Further electronic sounds were produced for the BBC stand at the 1962 Ideal Home Exhibition in a piece which hovers around half-expressed nursery melodies in a distracted, dreamy manner. The manipulation of the xylophone notes on tape to create a spacious sound and springy rhythm anticipates the work of John Baker, whilst the tinkling bell sounds at the end (title Ideal Home Exhibition on the 21 and Retrospective collections) look forward to the more playful side of Delia Derbyshire’s music. The 1962 piece The Chem Lab Mystery, composed for the closing titles of a TV serial, is pure electronic music, appropriately enough. It’s burbling oscillator sounds are suggestive of reactive processes in arrays of test tubes and flasks, whilst glittering descending glissandi produce that otherworldly sound that only electronic music can, inducing cool ‘thrill of science’ shivers. In 1961, she created the music and sound design for an adaptation of Jean Cocteau’s modern recasting of the Orpheus and Eurydice story to fit his own mythology of self, Orphée, which was produced as a play in 1926 and then turned into a film in 1950. In an ironic bit of synchronicity, she was wholly dispensing with George Auric’s original score for the film whilst Daphne Oram was working with him to produce the haunting electronic atmospheres for The Innocents. Fagandini drew on Greek scales for her music, mixing short harp figures with pure, singing sinewave tones, and for the Princess (Death) tape-reversed piano notes, reflecting her origins from the benighted world beyond the mirror. The scenes in which Orphée tunes into the poetic signals from the other side on his radio are accompanied by plucked notes which are lent the hazily blurred shimmer of dreams through tape fiddling. The violent chorus of the shrieking furies who tear Orphée apart in a Bacchanalian frenzy is edited and layered together into a frighteningly intense sound collage which calls to mind Berio’s work with Cathy Berberian in Milan. Unfortunately, only short extracts of the drama are available to hear (via the examples included with the Special Sound book), the rest buried somewhere deep in the darkness of the BBC vaults of doom.


In Desmond Briscoe and Roy Curtis-Bramwell’s history of the Radiophonic Workshop, Fagandini also mentions having enjoyed working on a drama called Rhinoceros, for which she created the sounds of the lumbering beasts from scratch. She talks of the unnerving time she had conjuring up sounds for a series of real life ghost stories for the series Things Which Go Bump In The Night in the early hours in the deserted, shadowy and eerily silent Maida Vale Studios. She also provided the sound design for a 1960 production of Czech playwright Karel Capek’s beast fable Insect Play, an ideal subject for radiophonic treatment.

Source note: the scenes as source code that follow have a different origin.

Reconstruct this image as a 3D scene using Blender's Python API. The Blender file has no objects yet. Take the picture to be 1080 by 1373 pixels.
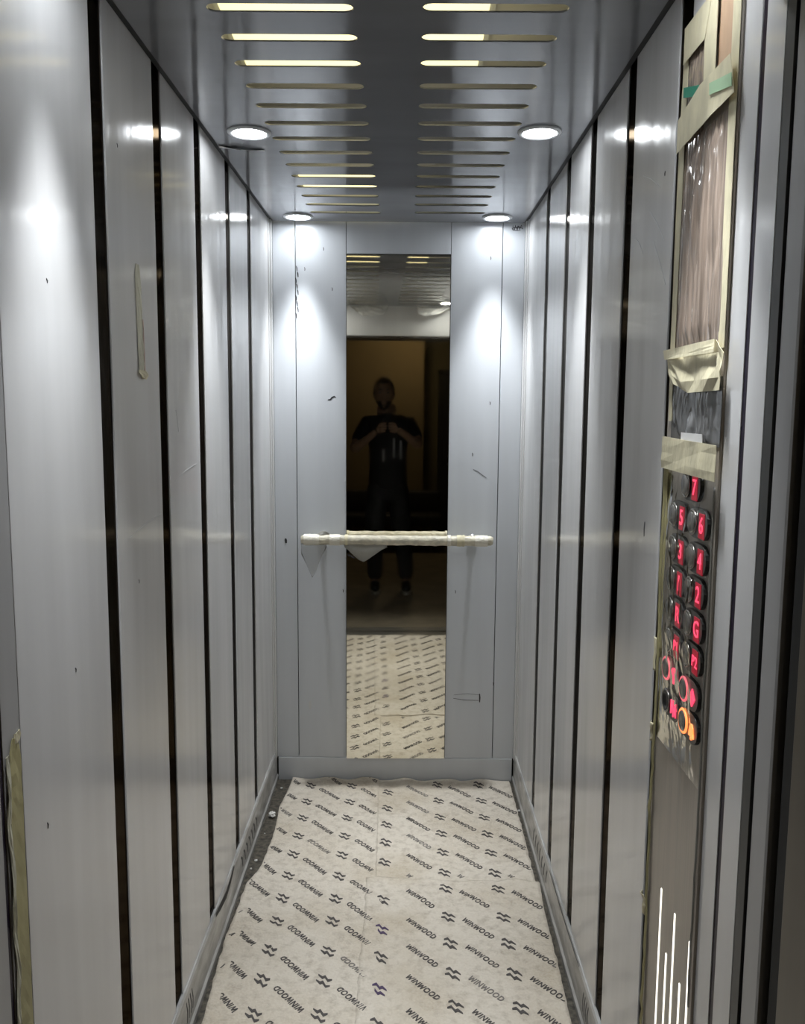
import bpy, bmesh, math, random
from mathutils import Vector, Matrix, noise
random.seed(7)
S = bpy.context.scene
COL = S.collection

# ---------------------------------------------------------------- camera
HW, L, H = 0.491, 2.29, 2.224            # half width, depth, height of the car; sill at Y=0
def make_camera():
    p, yw, r = 0.1228, -0.0037, 0.0073
    fwd0 = Vector((math.sin(yw), math.cos(yw), 0)); right = Vector((math.cos(yw), -math.sin(yw), 0)); up = Vector((0, 0, 1))
    f = fwd0*math.cos(p) - up*math.sin(p); u = up*math.cos(p) + fwd0*math.sin(p)
    r2 = right*math.cos(r) + u*math.sin(r); u2 = u*math.cos(r) - right*math.sin(r)
    cd = bpy.data.cameras.new('camera'); co = bpy.data.objects.new('camera', cd); COL.objects.link(co)
    M = Matrix(((r2.x, u2.x, -f.x, 0.0353), (r2.y, u2.y, -f.y, -1.14), (r2.z, u2.z, -f.z, 1.5369), (0, 0, 0, 1)))
    co.matrix_world = M
    cd.sensor_fit = 'HORIZONTAL'; cd.sensor_width = 36; cd.lens = 36*1170/1080
    cd.clip_start = 0.005; cd.clip_end = 50
    S.camera = co
make_camera()

# ---------------------------------------------------------------- world, exposure
w = bpy.data.worlds.new('world'); S.world = w; w.use_nodes = True
w.node_tree.nodes['Background'].inputs[0].default_value = (0.5, 0.45, 0.4, 1)
w.node_tree.nodes['Background'].inputs[1].default_value = 0.0
S.view_settings.view_transform = 'Standard'; S.view_settings.look = 'None'
S.view_settings.gamma = 1; S.view_settings.use_curve_mapping = False
S.view_settings.exposure = 0.50
LAMP = 31.0            # downlight diffuser strength
SPOT = 45.0            # watts of each downlight's beam
TUBE = 4.0             # warm tubes above the ceiling
S.cycles.max_bounces = 14; S.cycles.diffuse_bounces = 8; S.cycles.glossy_bounces = 8
S.cycles.transparent_max_bounces = 12
S.cycles.caustics_reflective = True; S.cycles.sample_clamp_indirect = 6.0
S.cycles.blur_glossy = 0.4

# ---------------------------------------------------------------- materials
def nd(nt, t, **kw):
    n = nt.nodes.new(t)
    for k, v in kw.items(): setattr(n, k, v)
    return n
def mat(name, col, rough=0.5, metal=0.0, spec=0.5, var=0.0, vscale=(6, 6, 6), bump=0.0, bscale=(60, 60, 60), emit=None, estr=0.0,
        tint=None, alpha=1.0, rvar=0.0, coat=0.0, col2=None, detail=3.0):
    m = bpy.data.materials.new(name); m.use_nodes = True; nt = m.node_tree
    b = nt.nodes['Principled BSDF']
    b.inputs['Base Color'].default_value = (*col, 1); b.inputs['Roughness'].default_value = rough
    b.inputs['Metallic'].default_value = metal; b.inputs['Specular IOR Level'].default_value = spec
    b.inputs['Coat Weight'].default_value = coat; b.inputs['Alpha'].default_value = alpha
    if tint: b.inputs['Specular Tint'].default_value = (*tint, 1)
    if emit: b.inputs['Emission Color'].default_value = (*emit, 1); b.inputs['Emission Strength'].default_value = estr
    if var or bump or rvar:
        tc = nd(nt, 'ShaderNodeTexCoord')
    if var or rvar:
        mp = nd(nt, 'ShaderNodeMapping'); mp.inputs['Scale'].default_value = vscale
        nz = nd(nt, 'ShaderNodeTexNoise'); nz.inputs['Scale'].default_value = 1.0; nz.inputs['Detail'].default_value = detail
        nt.links.new(tc.outputs['Object'], mp.inputs['Vector']); nt.links.new(mp.outputs['Vector'], nz.inputs['Vector'])
        if var:
            cr = nd(nt, 'ShaderNodeValToRGB'); c2 = col2 or tuple(c*(1-var) for c in col)
            cr.color_ramp.elements[0].position = 0.35; cr.color_ramp.elements[1].position = 0.65
            cr.color_ramp.elements[0].color = (*c2, 1); cr.color_ramp.elements[1].color = (*col, 1)
            nt.links.new(nz.outputs['Fac'], cr.inputs['Fac']); nt.links.new(cr.outputs['Color'], b.inputs['Base Color'])
        if rvar:
            mr = nd(nt, 'ShaderNodeMapRange'); mr.inputs[1].default_value = 0.3; mr.inputs[2].default_value = 0.7
            mr.inputs[3].default_value = max(0.01, rough-rvar); mr.inputs[4].default_value = rough+rvar
            nt.links.new(nz.outputs['Fac'], mr.inputs[0]); nt.links.new(mr.outputs[0], b.inputs['Roughness'])
    if bump:
        mp2 = nd(nt, 'ShaderNodeMapping'); mp2.inputs['Scale'].default_value = bscale
        n2 = nd(nt, 'ShaderNodeTexNoise'); n2.inputs['Scale'].default_value = 1.0; n2.inputs['Detail'].default_value = 2.0
        bp = nd(nt, 'ShaderNodeBump'); bp.inputs['Strength'].default_value = 1.0; bp.inputs['Distance'].default_value = bump
        nt.links.new(tc.outputs['Object'], mp2.inputs['Vector']); nt.links.new(mp2.outputs['Vector'], n2.inputs['Vector'])
        nt.links.new(n2.outputs['Fac'], bp.inputs['Height']); nt.links.new(bp.outputs['Normal'], b.inputs['Normal'])
    return m

WALL = (0.73, 0.73, 0.735)
M_wall = mat('film_covered_wall', WALL, 0.16, spec=0.5, var=0.10, vscale=(9, 9, 0.8), bump=0.0012, bscale=(14, 14, 2.5), rvar=0.05)
M_back = mat('film_covered_back_wall', (0.66, 0.69, 0.73), 0.22, var=0.07, vscale=(10, 10, 0.8), bump=0.001, bscale=(14, 14, 2.5), rvar=0.05)
M_ceil = mat('film_covered_ceiling', (0.27, 0.28, 0.305), 0.12, metal=0.15, spec=0.6, var=0.08, vscale=(3, 12, 3), bump=0.0006, bscale=(10, 5, 5), rvar=0.04)
M_strip = mat('black_mirror_steel', (0.13, 0.125, 0.12), 0.10, metal=1.0, tint=(0.25, 0.24, 0.23), bump=0.0004, bscale=(20, 20, 8))
M_purple = mat('purple_black_gasket', (0.012, 0.005, 0.02), 0.35, spec=0.15)
M_gap = mat('dark_gap', (0.012, 0.012, 0.012), 0.7)
M_char = mat('charcoal_grey', (0.05, 0.052, 0.05), 0.45)
M_grey = mat('grey_painted_edge', (0.42, 0.42, 0.425), 0.35, var=0.1, vscale=(20, 20, 1))
M_skirt = mat('skirting_grey', (0.52, 0.52, 0.51), 0.25, var=0.35, vscale=(25, 9, 25), detail=8)
M_mirror = mat('mirror_steel', (0.80, 0.77, 0.67), 0.025, metal=1.0, rvar=0.02, vscale=(8, 8, 8))
M_granite = mat('dark_granite', (0.13, 0.115, 0.09), 0.45, var=0.8, vscale=(70, 70, 70), detail=8)
M_paper = None
M_ink = mat('printed_ink', (0.085, 0.078, 0.075), 0.8, spec=0.2)
M_ink2 = mat('worn_printed_ink', (0.20, 0.185, 0.17), 0.85, spec=0.2)
M_inkv = mat('violet_printed_ink', (0.09, 0.065, 0.12), 0.8, spec=0.2)
M_copst = mat('brushed_steel_panel', (0.46, 0.415, 0.36), 0.38, metal=0.35, var=0.25, vscale=(60, 60, 2.0), bump=0.0003, bscale=(200, 200, 4), rvar=0.08)
M_btn = mat('dark_button_plate', (0.09, 0.09, 0.085), 0.3, metal=0.4)
M_btnside = mat('black_button_side', (0.012, 0.012, 0.012), 0.4)
M_cap = mat('steel_button_cap', (0.30, 0.29, 0.27), 0.22, metal=0.9)
M_red = mat('red_backlit_legend', (0.5, 0.02, 0.05), 0.5, emit=(1.0, 0.07, 0.15), estr=0.95)
M_redwin = mat('red_backlit_window', (0.2, 0.01, 0.02), 0.5, emit=(1.0, 0.02, 0.07), estr=0.16)
M_pink = mat('pink_backlit_ring', (0.5, 0.15, 0.18), 0.5, emit=(1.0, 0.16, 0.2), estr=0.65)
M_orange = mat('orange_backlit_ring', (0.6, 0.25, 0.1), 0.5, emit=(1.0, 0.25, 0.07), estr=1.2)
M_bar = mat('white_light_bar', (0.9, 0.9, 0.85), 0.4, emit=(1.0, 0.96, 0.84), estr=1.15)
M_tape = mat('masking_tape', (0.72, 0.665, 0.47), 0.6, spec=0.3, var=0.18, vscale=(30, 30, 12), bump=0.0012, bscale=(90, 90, 40))
M_tape2 = mat('olive_masking_tape', (0.42, 0.38, 0.20), 0.55, spec=0.3, var=0.3, vscale=(30, 30, 12), bump=0.001, bscale=(90, 90, 40))
M_green = mat('green_tape', (0.0, 0.24, 0.145), 0.4)
M_lgreen = mat('faded_green_tape', (0.42, 0.62, 0.40), 0.5)
M_kraft = mat('brown_crinkled_film', (0.42, 0.335, 0.275), 0.10, spec=0.8, var=0.5, vscale=(150, 150, 3), rvar=0.07)  # upright dark streaks put the shade of the pleats into the colour
M_card = mat('orange_cardboard', (0.60, 0.41, 0.27), 0.6, var=0.2, vscale=(20, 20, 8))
M_dispfilm = mat('grey_display_film', (0.16, 0.16, 0.16), 0.15, spec=0.6, var=0.35, vscale=(50, 50, 12))
M_white = mat('white_sticker', (0.72, 0.72, 0.72), 0.5)
M_rail = mat('cream_film_wrap', (0.70, 0.655, 0.52), 0.4, spec=0.4, var=0.3, vscale=(40, 60, 60), bump=0.003, bscale=(60, 120, 120), detail=6)
M_bracket = mat('bracket_steel', (0.5, 0.5, 0.5), 0.3, metal=1.0)
M_ring = mat('white_lamp_ring', (0.62, 0.64, 0.66), 0.35)
M_lamp = mat('lamp_diffuser', (0.9, 0.9, 0.9), 0.5, emit=(0.93, 0.97, 1.0), estr=LAMP)
M_tube = mat('warm_tube', (0.9, 0.9, 0.8), 0.5, emit=(1.0, 0.86, 0.42), estr=TUBE)
M_panel = mat('warm_panel', (0.9, 0.9, 0.8), 0.5, emit=(1.0, 0.87, 0.46), estr=0.95)
M_plenum = mat('cream_painted_cavity', (0.62, 0.62, 0.63), 0.7)
M_alu = mat('sill_aluminium', (0.36, 0.345, 0.31), 0.35, metal=0.8, var=0.3, vscale=(8, 60, 8))
M_land = mat('landing_frame', (0.135, 0.115, 0.085), 0.4, metal=0.2, var=0.15, vscale=(30, 30, 1))
M_lobby = mat('ochre_lobby_wall', (0.20, 0.152, 0.08), 0.8, var=0.15, vscale=(1.5, 1.5, 1.5))
M_lobby2 = mat('dull_green_lobby_wall', (0.10, 0.085, 0.045), 0.8)
M_lfloor = mat('lobby_tile', (0.20, 0.17, 0.125), 0.45, var=0.3, vscale=(5, 5, 5), detail=6)
M_lceil = mat('lobby_ceiling', (0.10, 0.09, 0.07), 0.9)
M_lobbyfill = mat('lobby_fill_glass', (0.9, 0.85, 0.7), 0.5, emit=(1.0, 0.80, 0.5), estr=30.0)
M_black = mat('black_upholstery', (0.012, 0.011, 0.012), 0.6)
M_door = mat('black_lobby_door', (0.010, 0.009, 0.008), 0.5)
M_scuff = mat('black_scuff', (0.03, 0.03, 0.035), 0.6)
M_scuff2 = mat('white_scratch', (0.60, 0.61, 0.62), 0.5)
M_skin = mat('skin', (0.30, 0.195, 0.135), 0.5, var=0.1, vscale=(20, 20, 20))
M_hair = mat('black_hair', (0.008, 0.007, 0.006), 0.5)
M_shirt = mat('black_shirt', (0.010, 0.010, 0.013), 0.75, bump=0.004, bscale=(18, 18, 9))
M_jean = mat('faded_dark_jeans', (0.024, 0.026, 0.03), 0.8, var=0.65, vscale=(9, 9, 6))
M_shoe = mat('black_shoe', (0.012, 0.012, 0.012), 0.4)
M_sole = mat('pale_sole', (0.35, 0.34, 0.31), 0.5)
M_streak = mat('pale_shirt_streak', (0.30, 0.31, 0.34), 0.5)
M_phone = mat('black_phone', (0.008, 0.008, 0.009), 0.5, spec=0.1)
M_eye = mat('eye_white', (0.10, 0.095, 0.09), 0.5)

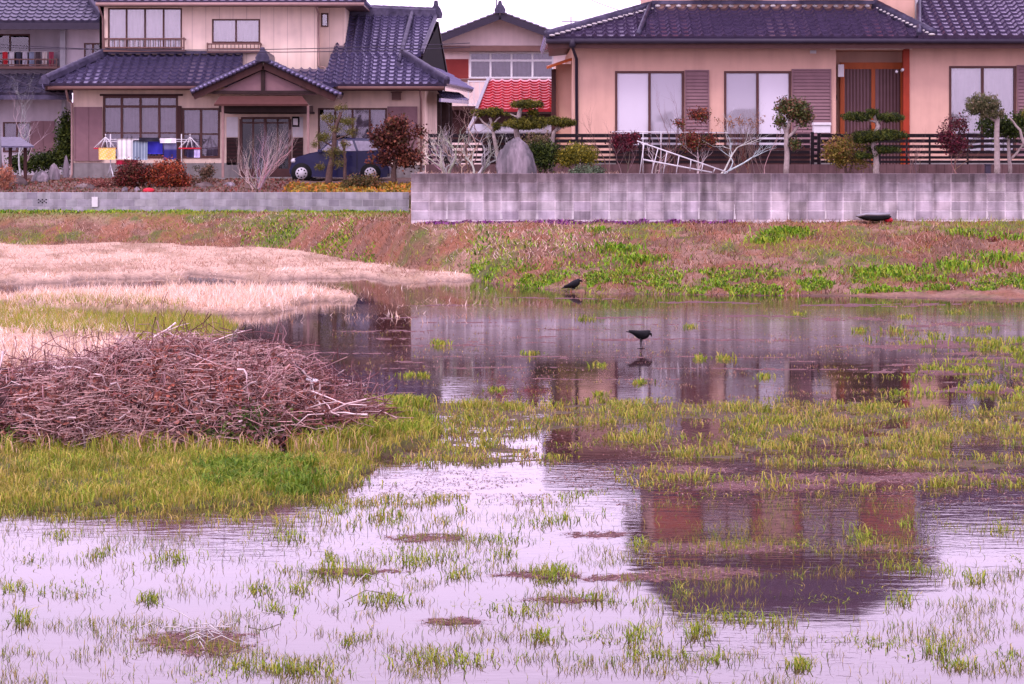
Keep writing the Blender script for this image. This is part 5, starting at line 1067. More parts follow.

Fagandini’s time at the Radiophonic Workshop was an interlude in her career, and she didn’t pursue her music after she left in the early 60s. This is a shame, and another reason whey she remains a relatively obscure figure. But she went on to other fruitful and very useful pursuits as a producer in radio and TV, involving herself wholeheartedly in projects which were equally creative in their own way. She made many programmes offering an accessible and intuitive way to learn foreign languages, bringing together various different media (TV, books, cassettes and latterly CDs) and doing her not inconsiderable bit to make Britain a bit more linguistically (and by extension culturally) cosmopolitan. She also produced the landmark TV history of the blues, The Devil’s Music. Evidence of her contributions to the history and development of electronic music in Britain through her formative work with the Radiophonic Workshop may be a bit thing on the ground, but her role was nevertheless a vital one.